• **STATED GOAL**
With all pictures omitted, return verbatim the lines from the beginning of the records below through the line containing "COL = SC.collection".

• **GIVEN INFORMATION**
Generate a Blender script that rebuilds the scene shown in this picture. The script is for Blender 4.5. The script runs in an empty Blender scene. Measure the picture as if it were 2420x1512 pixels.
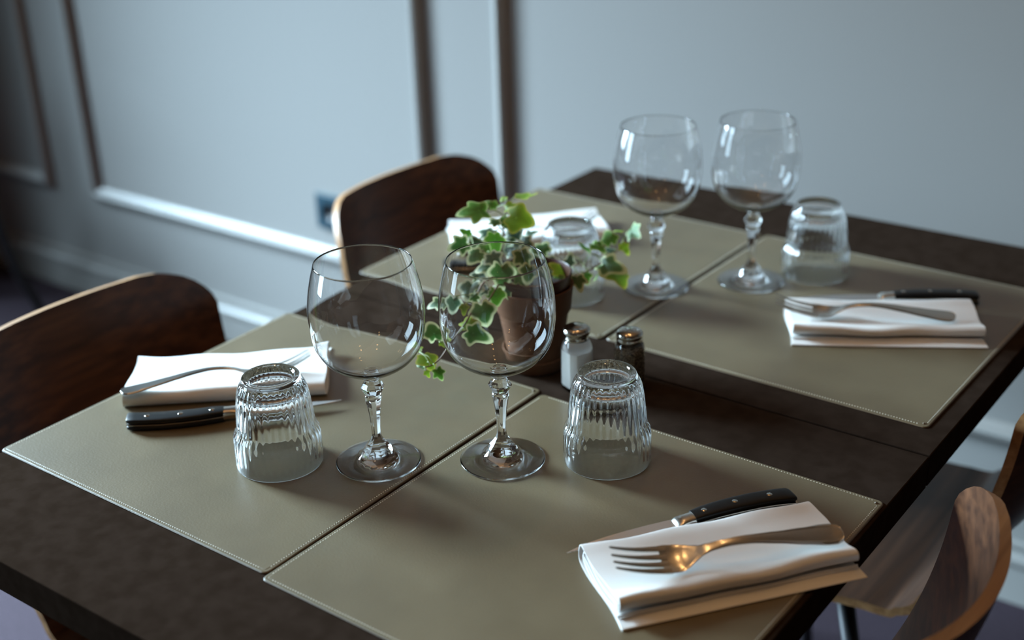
import bpy, bmesh, math, random
from math import sin, cos, pi, sqrt, radians
from mathutils import Vector, Matrix
import numpy as np
random.seed(11)
SC = bpy.context.scene
COL = SC.collection

# ------------------------------------------------------------------ camera
cam_d = bpy.data.cameras.new('camera')
cam = bpy.data.objects.new('camera', cam_d)
COL.objects.link(cam)
SC.camera = cam
CR = Vector((0.805268, 0.592139, -0.03026)); CU = Vector((-0.220568, 0.346548, 0.911731)); CF = Vector((-0.550358, 0.727513, -0.409671))
cam.matrix_world = Matrix(((CR.x, CU.x, -CF.x, 0), (CR.y, CU.y, -CF.y, 0), (CR.z, CU.z, -CF.z, 0.671502), (0, 0, 0, 1)))
cam_d.sensor_width = 36
cam_d.lens = 46.2408
cam_d.clip_start = 0.05
cam_d.dof.use_dof = True
cam_d.dof.focus_distance = 1.27
cam_d.dof.aperture_fstop = 2.6

# ------------------------------------------------------------------ world, light, exposure
W = bpy.data.worlds.new('world'); SC.world = W
W.use_nodes = True
W.node_tree.nodes['Background'].inputs[0].default_value = (0.55, 0.72, 1.0, 1)
W.node_tree.nodes['Background'].inputs[1].default_value = 0.02

def area(name, loc, target, sx, sy, power, col, spread=180):
    d = bpy.data.lights.new(name, 'AREA'); d.shape = 'RECTANGLE'; d.size = sx; d.size_y = sy
    d.energy = power; d.color = col; d.spread = radians(spread)
    o = bpy.data.objects.new(name, d); COL.objects.link(o); o.location = loc
    o.rotation_euler = (Vector(target) - Vector(loc)).to_track_quat('-Z', 'Y').to_euler()
    return o
# daylight entering by the two tall windows of the left wall
area('window_daylight', (-4.14, 0.72, 0.65), (-1.75, 1.05, -0.90), 1.0, 1.9, 490, (0.58, 0.82, 1.0), 72)
area('window_daylight', (-4.14, -1.05, 0.65), (-1.0, 0.6, 0.0), 1.0, 1.9, 55, (0.58, 0.82, 1.0), 84)

SC.view_settings.view_transform = 'Standard'
SC.view_settings.look = 'None'
SC.view_settings.gamma = 1
SC.view_settings.use_curve_mapping = False
SC.view_settings.exposure = -0.82
SC.cycles.use_denoising = True
SC.cycles.max_bounces = 20
SC.cycles.transmission_bounces = 16
SC.cycles.transparent_max_bounces = 12
SC.cycles.glossy_bounces = 8
SC.cycles.diffuse_bounces = 4
SC.cycles.caustics_reflective = True
SC.cycles.caustics_refractive = True
SC.cycles.sample_clamp_indirect = 12
SC.cycles.blur_glossy = 0.3

FLOOR = -0.745
CEIL = 1.95

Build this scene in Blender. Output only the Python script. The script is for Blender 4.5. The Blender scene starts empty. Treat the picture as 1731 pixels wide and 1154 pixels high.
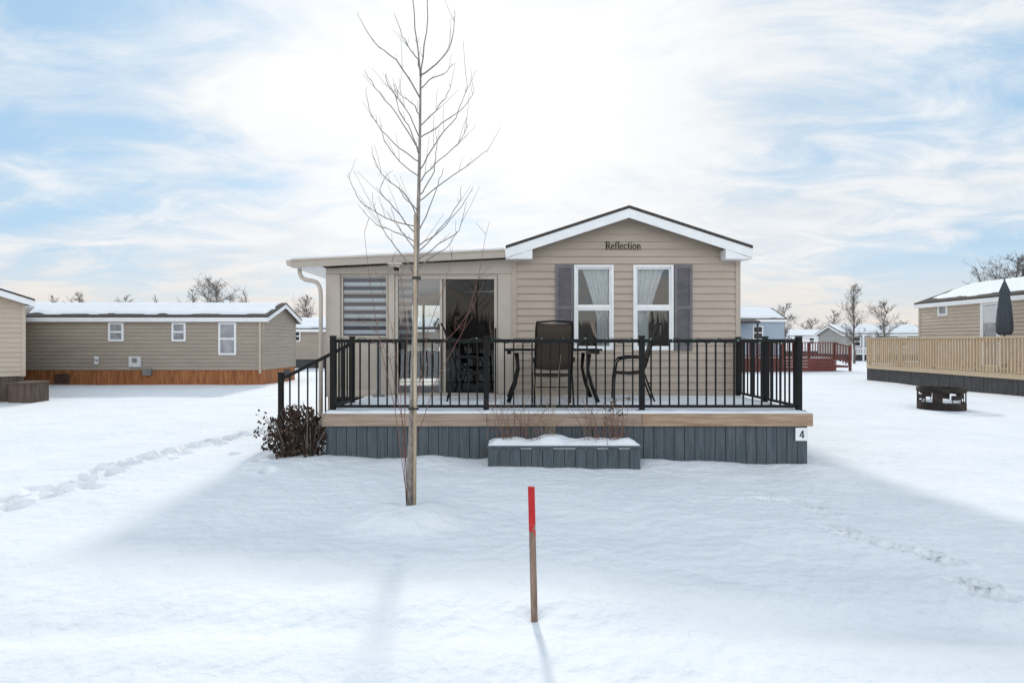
import bpy, bmesh, math, random
from mathutils import Vector, noise, Matrix
R = random.Random(11)
scene = bpy.context.scene
COL = scene.collection
F = 1000.0; H = 1.5; CX = 865.5; CY = 577.0
def P(px, py, Y): return Vector(((px-CX)*Y/F, Y, H-(py-CY)*Y/F))
def PX(px, Y): return (px-CX)*Y/F
def PZ(py, Y): return H-(py-CY)*Y/F
def V(*a): return Vector(a)
OFF = {}

# ------------------------------------------------------------------ materials
def mat(name, c1, c2=None, rough=.6, scale=8, stretch=(1,1,1), bump=0.0, bscale=None, metal=0.0, spec=.4, lo=.35, hi=.65, bdist=.01):
    m = bpy.data.materials.new(name); m.use_nodes = True
    nt = m.node_tree; N = nt.nodes; L = nt.links
    b = N['Principled BSDF']; b.inputs['Roughness'].default_value = rough; b.inputs['Metallic'].default_value = metal
    b.inputs['Specular IOR Level'].default_value = spec
    c2 = c2 or tuple(min(1, x*1.18) for x in c1)
    tc = N.new('ShaderNodeTexCoord'); mp = N.new('ShaderNodeMapping'); mp.inputs['Scale'].default_value = stretch
    L.new(tc.outputs['Object'], mp.inputs[0])
    nz = N.new('ShaderNodeTexNoise'); nz.inputs['Scale'].default_value = scale; nz.inputs['Detail'].default_value = 6
    nz.inputs['Roughness'].default_value = .6
    L.new(mp.outputs[0], nz.inputs['Vector'])
    rp = N.new('ShaderNodeValToRGB'); rp.color_ramp.elements[0].position = lo; rp.color_ramp.elements[1].position = hi
    rp.color_ramp.elements[0].color = (*c1, 1); rp.color_ramp.elements[1].color = (*c2, 1)
    L.new(nz.outputs[0], rp.inputs[0]); L.new(rp.outputs[0], b.inputs['Base Color'])
    if bump:
        n2 = N.new('ShaderNodeTexNoise'); n2.inputs['Scale'].default_value = bscale or scale*3; n2.inputs['Detail'].default_value = 5
        L.new(mp.outputs[0], n2.inputs['Vector'])
        bp = N.new('ShaderNodeBump'); bp.inputs['Strength'].default_value = bump; bp.inputs['Distance'].default_value = bdist
        L.new(n2.outputs[0], bp.inputs['Height']); L.new(bp.outputs[0], b.inputs['Normal'])
    return m
M = {}
M['snow'] = mat('snow', (.80,.81,.826), (.862,.866,.875), rough=.7, scale=1.1, bump=.9, bscale=10, spec=.2, bdist=.03)
M['snow2'] = mat('roof_snow', (.80,.81,.83), (.86,.865,.875), rough=.7, scale=2, bump=.3, bscale=9, spec=.2, bdist=.02)
M['siding'] = mat('tan_siding', (.435,.36,.297), (.485,.405,.337), rough=.55, scale=1.2, stretch=(1,1,6), bump=.15, bscale=30, spec=.25)
M['siding_b'] = mat('grey_tan_siding', (.345,.292,.242), (.395,.338,.28), rough=.6, scale=1, stretch=(1,1,6), spec=.25)
M['siding_c'] = mat('light_tan_siding', (.50,.415,.33), (.55,.46,.37), rough=.6, scale=1, stretch=(1,1,6), spec=.25)
M['siding_blue'] = mat('blue_siding', (.36,.43,.51), (.41,.48,.56), rough=.6, scale=1, stretch=(1,1,6))
M['siding_grey'] = mat('grey_siding', (.34,.33,.31), (.40,.38,.36), rough=.6, scale=1, stretch=(1,1,6))
M['beige'] = mat('beige_panel', (.41,.355,.302), (.46,.40,.342), rough=.5, scale=3, spec=.25)
M['beige2'] = mat('beige_trim', (.48,.42,.36), (.53,.465,.40), rough=.45, scale=4, spec=.25)
M['white'] = mat('white_trim', (.80,.80,.81), (.86,.86,.86), rough=.4, scale=5)
M['shingle'] = mat('brown_shingle', (.035,.028,.025), (.085,.07,.06), rough=.9, scale=30, bump=.6, bscale=50)
M['skirt'] = mat('slate_painted_wood', (.055,.070,.081), (.10,.118,.130), rough=.65, scale=4, stretch=(9,9,.7), bump=.4, bscale=10)
M['rim'] = mat('weathered_wood', (.30,.19,.125), (.48,.34,.235), rough=.75, scale=3, stretch=(.8,8,12), bump=.4, bscale=8)
M['rim2'] = mat('weathered_wood_grey', (.29,.205,.15), (.42,.325,.25), rough=.75, scale=3, stretch=(.8,8,12), bump=.4, bscale=8)
M['black'] = mat('black_metal', (.004,.004,.0045), (.008,.008,.0085), rough=.45, scale=20, spec=.22)
M['plate'] = mat('grey_metal', (.22,.22,.22), (.30,.30,.29), rough=.45, scale=8, metal=.4)
M['shutter'] = mat('mauve_grey_shutter', (.13,.12,.135), (.18,.165,.18), rough=.55, scale=6)
M['cedar'] = mat('orange_brown_skirting', (.24,.085,.030), (.44,.175,.065), rough=.75, scale=2, stretch=(5,5,.8), bump=.3)
M['brownskirt'] = mat('brown_skirting', (.085,.06,.047), (.135,.097,.075), rough=.8, scale=3, stretch=(5,5,.8), bump=.3)
M['pine'] = mat('pale_pine', (.50,.375,.245), (.62,.48,.33), rough=.7, scale=4, stretch=(5,5,1), bump=.2)
M['charcoal'] = mat('charcoal_skirting', (.045,.043,.045), (.075,.07,.07), rough=.8, scale=3, stretch=(4,4,1))
M['red'] = mat('red_brown_stain', (.125,.036,.030), (.19,.058,.047), rough=.7, scale=3, stretch=(3,3,1), bump=.2)
M['darkin'] = mat('interior_dark', (.07,.062,.055), (.11,.10,.09), rough=.8, scale=2)
M['floorin'] = mat('interior_floor', (.10,.07,.045), (.15,.10,.07), rough=.5, scale=3, stretch=(8,1,1))
M['dglass'] = mat('dark_glass', (.012,.014,.017), (.03,.034,.04), rough=.06, scale=1.5, spec=.6)
M['pglass'] = mat('pale_blind_glass', (.20,.21,.23), (.42,.43,.45), rough=.08, scale=2.2, spec=.5)
M['bark'] = mat('young_bark', (.17,.15,.13), (.36,.32,.275), rough=.85, scale=14, stretch=(3,3,1), bump=.6, bscale=40)
M['twig'] = mat('twig_bark', (.15,.138,.128), (.25,.225,.205), rough=.8, scale=20, spec=.2)
M['redtwig'] = mat('red_twig', (.16,.075,.060), (.25,.125,.10), rough=.7, scale=12, spec=.2)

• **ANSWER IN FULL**
Generate a Blender script that rebuilds the scene shown in this picture. The script is for Blender 4.5. The script runs in an empty Blender scene. Measure the picture as if it were 2420x1512 pixels.
import bpy, bmesh, math, random
from math import sin, cos, pi, sqrt, radians
from mathutils import Vector, Matrix
import numpy as np
random.seed(11)
SC = bpy.context.scene
COL = SC.collection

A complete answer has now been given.